Cada uno de ellos es una Teofanía que da vida al universo; a través de ellos se puede acoger o rechazar a Dios, mas nunca negarlo porque reflejan su luz, y, como dice el refrán popular: «no se puede tapar con un dedo la luz del sol». Todos estos hombres y mujeres hacen un servicio inapreciable al mundo entero; como Moisés, que llevó a los israelitas las diez Palabras que Dios le confió cuando estuvo cara a cara con él.
Diez Palabras, así llama el autor del libro del Deuteronomio a los diez mandamientos, a la Ley recibida (Dt 4,13). Baruc habla de esta Ley en términos difícilmente superables en belleza y sublimidad: «Ella es el libro de los preceptos de Dios, la Ley que subsiste eternamente: todos los que la retienen alcanzarán la vida, mas, los que la abandonan morirán. Vuélvete, Israel, y abrázala, camina hacia el esplendor bajo su luz… Felices somos, Israel, pues lo que agrada al Señor se nos ha revelado» (Bar 4,1-4).
Los discípulos del Señor Jesús no son simplemente semejantes a Moisés, sino mayores que él, ya que son llamados a iluminar no a un pueblo sino al mundo entero (Mt 5,14). Por su parte, Pablo dice a los filipenses que han sido llamados para «brillar como antorchas en medio del mundo» (Flp 2,15). Irradian la luz del Señor Jesús porque han acogido con sencillez su Evangelio, su Palabra, la Luz que transfigura sus rostros. Recordemos lo que dice Juan: «La Palabra es la luz verdadera que ilumina a todo hombre que viene a este mundo» (Jn 1,9).

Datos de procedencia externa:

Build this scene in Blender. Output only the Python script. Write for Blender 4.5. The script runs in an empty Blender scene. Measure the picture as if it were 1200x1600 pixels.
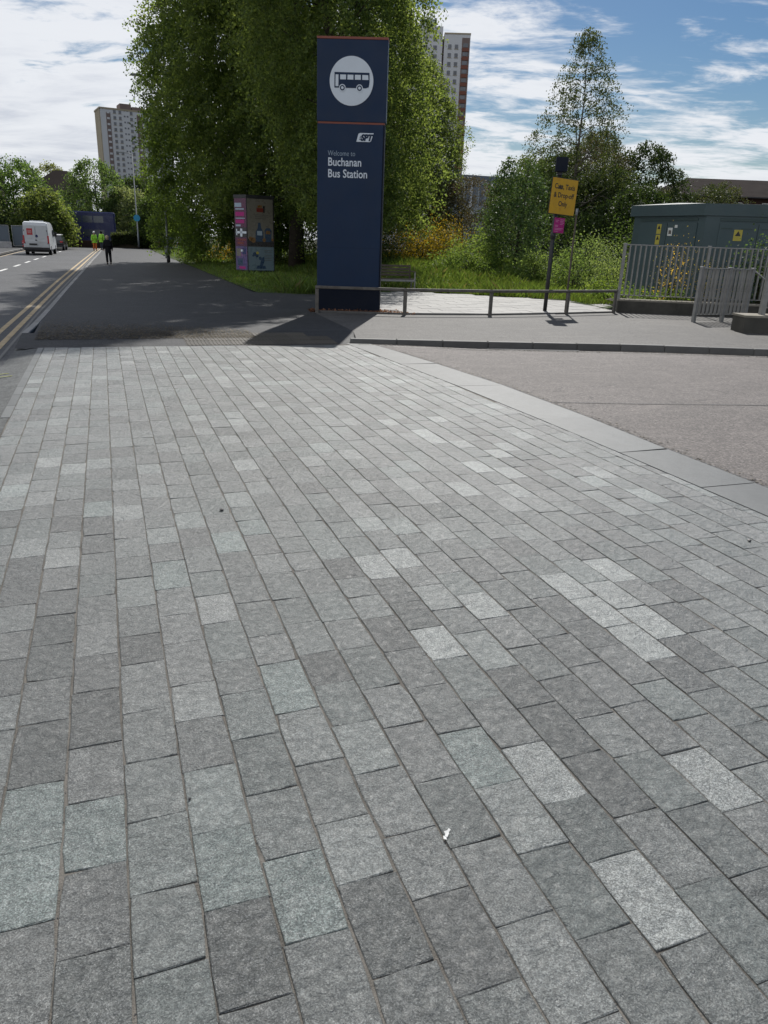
import bpy, bmesh, math, random
import numpy as np
from mathutils import Vector, Matrix, noise as mnoise
random.seed(7)
RNG = np.random.default_rng(11)
S = bpy.context.scene
COL = S.collection
R = math.radians
PI = math.pi

# ------------------------------------------------------------------ camera
CH = 1.85                                   # lens height above the setts
cam = bpy.data.cameras.new('camera'); co = bpy.data.objects.new('camera', cam); COL.objects.link(co)
M3 = Matrix(((0.94095712, 0.08584715, -0.32745987), (-0.33681531, 0.33452923, -0.88013956), (0.03398743, 0.93846708, 0.3436923)))
co.matrix_world = Matrix.Translation((0, 0, CH)) @ M3.to_4x4()
cam.sensor_fit = 'VERTICAL'; cam.sensor_height = 36; cam.sensor_width = 27; cam.lens = 36 * 1155 / 1600
cam.clip_start = .05; cam.clip_end = 3000
S.camera = co
S.render.resolution_x = 768; S.render.resolution_y = 1024

# ------------------------------------------------------------------ light
SUN_AZ, SUN_EL = 26.8, 44.5
world = bpy.data.worlds.new('World'); S.world = world; world.use_nodes = True
sd = bpy.data.lights.new('sun', 'SUN'); sd.energy = 5.0; sd.angle = R(.53); sd.color = (1, .965, .91)
so = bpy.data.objects.new('sun', sd); COL.objects.link(so)
sv = Vector((math.sin(R(SUN_AZ)) * math.cos(R(SUN_EL)), math.cos(R(SUN_AZ)) * math.cos(R(SUN_EL)), math.sin(R(SUN_EL))))
so.rotation_euler = (-sv).to_track_quat('-Z', 'Y').to_euler(); so.location = sv * 60
S.view_settings.view_transform = 'Standard'; S.view_settings.look = 'None'
S.view_settings.exposure = 0.0; S.view_settings.gamma = 1; S.view_settings.use_curve_mapping = False
S.render.engine = 'CYCLES'
S.cycles.max_bounces = 6; S.cycles.transparent_max_bounces = 8; S.cycles.diffuse_bounces = 3; S.cycles.caustics_reflective = False; S.cycles.caustics_refractive = False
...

Teniendo esto en cuenta, podemos afirmar que el discípulo entra en un proceso de iluminación a causa de la Palabra a la cual vive adherido, y que le va identificando progresivamente a su Señor transfigurado. Porque tiene sus ojos fijos en Él, brilla con su luz, como profetiza el salmista (Sal 34,6). Por último, también en ellos se cumplen estas palabras del Prólogo del Evangelio de san Juan: «La luz brilla en las tinieblas y las tinieblas no la vencieron» (Jn 1,5). Efectivamente, las tinieblas del sepulcro no vencieron al Hijo de Dios en él depositado, tampoco a sus discípulos.